Many good souls were sincerely worried by the fact that we unceasingly drove a wedge between the Left Opposition and the Right. Our classification of the three basic currents in present-day Communism was called arbitrary and they affirmed that for France such a classification is not real because of the absence of a Right wing. The facts of the last months however gave life and blood to the international “schema” also in France. The “Syndicalist League” decisively raised the banner of struggle against Communism finding in this a common ground with the trade union opposition of the second order. Simultaneously the more reformist elements split away from the Party. They utilized the struggle against bureaucratic adventurism, and under the guise of a new party are attempting to preserve their mandates. Immediately, by the power of political relationship, the Right trade union opposition appeared connected with the new parliamentary-municipal “party”. Thus gradually everything finds its place. And in this we think the service of La Verité was very considerable.

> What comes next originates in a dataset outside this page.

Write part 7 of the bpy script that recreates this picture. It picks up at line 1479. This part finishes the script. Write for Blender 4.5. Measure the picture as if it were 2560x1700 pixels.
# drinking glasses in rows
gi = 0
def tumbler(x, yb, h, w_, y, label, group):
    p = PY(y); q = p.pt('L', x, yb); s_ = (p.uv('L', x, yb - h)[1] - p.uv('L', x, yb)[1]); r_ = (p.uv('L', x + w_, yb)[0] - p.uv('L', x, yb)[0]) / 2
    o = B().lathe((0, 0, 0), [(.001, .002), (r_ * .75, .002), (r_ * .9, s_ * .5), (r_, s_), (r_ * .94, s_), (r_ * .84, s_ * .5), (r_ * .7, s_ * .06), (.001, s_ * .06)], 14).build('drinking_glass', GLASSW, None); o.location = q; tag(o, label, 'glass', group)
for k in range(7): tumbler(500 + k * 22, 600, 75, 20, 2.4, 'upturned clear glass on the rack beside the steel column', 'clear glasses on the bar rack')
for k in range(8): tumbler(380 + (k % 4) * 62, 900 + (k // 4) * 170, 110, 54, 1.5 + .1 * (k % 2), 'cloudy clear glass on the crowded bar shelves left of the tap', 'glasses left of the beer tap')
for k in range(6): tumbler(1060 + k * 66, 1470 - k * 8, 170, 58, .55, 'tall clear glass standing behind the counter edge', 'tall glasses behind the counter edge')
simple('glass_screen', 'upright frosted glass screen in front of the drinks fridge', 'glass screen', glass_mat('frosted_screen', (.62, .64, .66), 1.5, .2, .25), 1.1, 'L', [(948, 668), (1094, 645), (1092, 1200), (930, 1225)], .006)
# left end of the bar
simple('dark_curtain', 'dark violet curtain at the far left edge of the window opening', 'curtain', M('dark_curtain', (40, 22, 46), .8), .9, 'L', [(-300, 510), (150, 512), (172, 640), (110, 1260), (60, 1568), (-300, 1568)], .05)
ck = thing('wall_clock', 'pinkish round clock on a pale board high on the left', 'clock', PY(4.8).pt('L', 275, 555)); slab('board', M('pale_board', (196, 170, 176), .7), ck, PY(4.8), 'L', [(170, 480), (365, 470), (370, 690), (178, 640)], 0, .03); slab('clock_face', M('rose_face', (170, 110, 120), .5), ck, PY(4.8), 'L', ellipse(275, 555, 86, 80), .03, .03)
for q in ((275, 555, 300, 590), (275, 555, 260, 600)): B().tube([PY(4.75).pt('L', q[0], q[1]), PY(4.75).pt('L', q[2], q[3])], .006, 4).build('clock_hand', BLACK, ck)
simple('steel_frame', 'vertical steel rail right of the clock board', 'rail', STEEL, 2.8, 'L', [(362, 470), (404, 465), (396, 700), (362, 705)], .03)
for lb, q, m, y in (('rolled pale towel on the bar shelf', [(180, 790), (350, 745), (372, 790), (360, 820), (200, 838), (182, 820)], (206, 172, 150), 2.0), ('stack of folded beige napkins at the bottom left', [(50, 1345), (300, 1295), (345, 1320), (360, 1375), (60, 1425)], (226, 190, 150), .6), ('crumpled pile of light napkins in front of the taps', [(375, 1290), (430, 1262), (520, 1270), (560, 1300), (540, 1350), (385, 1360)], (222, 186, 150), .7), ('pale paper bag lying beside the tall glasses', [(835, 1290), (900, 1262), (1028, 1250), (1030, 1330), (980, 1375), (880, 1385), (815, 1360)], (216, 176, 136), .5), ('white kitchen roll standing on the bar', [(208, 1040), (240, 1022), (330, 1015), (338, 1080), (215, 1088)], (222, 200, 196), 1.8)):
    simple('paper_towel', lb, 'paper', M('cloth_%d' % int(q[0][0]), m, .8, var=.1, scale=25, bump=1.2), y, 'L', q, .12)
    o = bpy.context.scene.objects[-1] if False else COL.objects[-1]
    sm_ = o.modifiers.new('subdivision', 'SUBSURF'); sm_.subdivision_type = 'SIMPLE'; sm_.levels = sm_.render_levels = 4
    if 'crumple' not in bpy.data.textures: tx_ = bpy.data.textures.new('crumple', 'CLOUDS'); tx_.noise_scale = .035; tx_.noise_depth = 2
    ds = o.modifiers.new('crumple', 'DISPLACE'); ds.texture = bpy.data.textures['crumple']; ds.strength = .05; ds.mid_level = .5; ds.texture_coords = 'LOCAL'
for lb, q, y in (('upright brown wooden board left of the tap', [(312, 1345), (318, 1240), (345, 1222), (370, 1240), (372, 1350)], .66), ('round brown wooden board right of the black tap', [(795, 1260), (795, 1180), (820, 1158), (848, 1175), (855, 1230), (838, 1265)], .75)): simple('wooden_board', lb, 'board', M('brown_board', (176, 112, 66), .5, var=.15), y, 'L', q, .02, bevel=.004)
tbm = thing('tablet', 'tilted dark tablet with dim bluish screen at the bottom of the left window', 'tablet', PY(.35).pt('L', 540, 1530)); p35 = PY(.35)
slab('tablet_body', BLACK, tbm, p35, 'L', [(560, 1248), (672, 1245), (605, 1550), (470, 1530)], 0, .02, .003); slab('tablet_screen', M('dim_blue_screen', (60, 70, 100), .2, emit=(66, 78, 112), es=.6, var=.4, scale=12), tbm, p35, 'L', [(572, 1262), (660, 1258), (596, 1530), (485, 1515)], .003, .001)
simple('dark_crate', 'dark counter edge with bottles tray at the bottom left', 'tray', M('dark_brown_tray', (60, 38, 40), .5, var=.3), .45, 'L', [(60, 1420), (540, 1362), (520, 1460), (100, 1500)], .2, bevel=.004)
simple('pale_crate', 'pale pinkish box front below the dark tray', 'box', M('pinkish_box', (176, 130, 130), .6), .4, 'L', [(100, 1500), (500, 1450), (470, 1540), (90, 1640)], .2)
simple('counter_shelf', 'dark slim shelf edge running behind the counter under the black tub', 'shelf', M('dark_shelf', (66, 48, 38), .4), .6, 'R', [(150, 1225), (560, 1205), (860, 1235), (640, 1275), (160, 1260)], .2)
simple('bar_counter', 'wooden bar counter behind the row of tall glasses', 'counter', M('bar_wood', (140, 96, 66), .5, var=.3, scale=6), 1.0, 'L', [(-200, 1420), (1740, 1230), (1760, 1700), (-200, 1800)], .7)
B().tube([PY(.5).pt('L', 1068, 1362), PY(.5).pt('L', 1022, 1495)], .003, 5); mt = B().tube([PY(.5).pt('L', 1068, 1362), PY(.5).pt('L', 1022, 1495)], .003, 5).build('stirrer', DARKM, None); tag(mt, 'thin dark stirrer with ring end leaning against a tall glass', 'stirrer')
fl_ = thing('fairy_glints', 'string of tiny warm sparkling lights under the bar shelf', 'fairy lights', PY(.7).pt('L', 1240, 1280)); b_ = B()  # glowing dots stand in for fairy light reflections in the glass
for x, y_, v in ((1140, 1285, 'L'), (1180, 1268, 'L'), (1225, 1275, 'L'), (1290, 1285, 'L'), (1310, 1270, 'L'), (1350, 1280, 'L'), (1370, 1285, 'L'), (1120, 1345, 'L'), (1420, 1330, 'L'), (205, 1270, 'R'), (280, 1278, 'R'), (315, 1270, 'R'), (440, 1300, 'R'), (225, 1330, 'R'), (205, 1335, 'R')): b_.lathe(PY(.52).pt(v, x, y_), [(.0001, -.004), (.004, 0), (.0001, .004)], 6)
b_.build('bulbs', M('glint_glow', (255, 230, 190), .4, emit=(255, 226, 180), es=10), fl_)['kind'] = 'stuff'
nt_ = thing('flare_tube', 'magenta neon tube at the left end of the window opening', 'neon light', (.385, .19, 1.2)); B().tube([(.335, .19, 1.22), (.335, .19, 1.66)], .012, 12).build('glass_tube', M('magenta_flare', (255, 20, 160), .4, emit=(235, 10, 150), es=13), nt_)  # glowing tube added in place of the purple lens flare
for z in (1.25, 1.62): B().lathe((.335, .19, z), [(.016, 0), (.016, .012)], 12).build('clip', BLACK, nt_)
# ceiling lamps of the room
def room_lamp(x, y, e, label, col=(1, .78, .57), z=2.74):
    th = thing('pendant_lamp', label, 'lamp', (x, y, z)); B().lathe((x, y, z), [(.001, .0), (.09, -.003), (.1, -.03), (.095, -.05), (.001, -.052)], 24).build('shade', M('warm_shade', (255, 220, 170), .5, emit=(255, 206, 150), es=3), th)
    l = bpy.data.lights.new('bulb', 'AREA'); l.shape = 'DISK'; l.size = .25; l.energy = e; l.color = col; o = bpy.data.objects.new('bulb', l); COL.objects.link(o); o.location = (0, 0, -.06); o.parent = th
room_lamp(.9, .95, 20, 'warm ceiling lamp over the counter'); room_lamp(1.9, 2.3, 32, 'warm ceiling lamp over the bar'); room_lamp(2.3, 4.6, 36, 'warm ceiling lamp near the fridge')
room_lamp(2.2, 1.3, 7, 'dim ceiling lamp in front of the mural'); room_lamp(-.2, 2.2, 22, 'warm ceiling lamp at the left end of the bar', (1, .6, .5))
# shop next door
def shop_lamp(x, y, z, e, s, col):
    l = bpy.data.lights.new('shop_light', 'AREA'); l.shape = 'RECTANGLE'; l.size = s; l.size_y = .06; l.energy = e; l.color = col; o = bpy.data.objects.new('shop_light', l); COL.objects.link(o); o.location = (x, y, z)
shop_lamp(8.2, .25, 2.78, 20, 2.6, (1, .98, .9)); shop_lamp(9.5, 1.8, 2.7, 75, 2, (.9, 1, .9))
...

A straight line is determined by two points. For the determination of a curve it is necessary to have not less than three. The lines of politics are very complicated and curved. In order to evaluate correctly the different groupings, it is necessary to take their behavior for several stages: at the moments of revolutionary rise and at the moment of ebb. To draw a correct revolutionary orbit of the Left Communist opposition is possible only if we put down on paper a series of critical periods: the relationship to the German events of 1923; the question of stabilization in 1924; the relation to industrialization and the Kulak in the U.S.S.R. in 1923–1928; the question of the Kuomintang and the Anglo-Russian Committee; the relation to the Canton uprising, the evaluation of the theory and practice of the “Third Period”, etc. Each, of these questions by itself includes a whole group of tactical tasks. Out of the complicated system of ideas and slogans the apparatus marauders tear single phrases and construct on them the idea of an approachment between the Left and Right. Marxists take the problem as a whole, carrying the unity of strategic thought throughout different circumstances. This method does not give instantaneous results but it is the only reliable method. Let the spoilers despoil. We will prepare tomorrow’s day.
Prinkipo, January 8, 1930
1. By the way, in creating a “workers and peasants” instead of a proletarian party Louis Sellier and company have given life in the West to the gifted formula of Stalin intended for the East.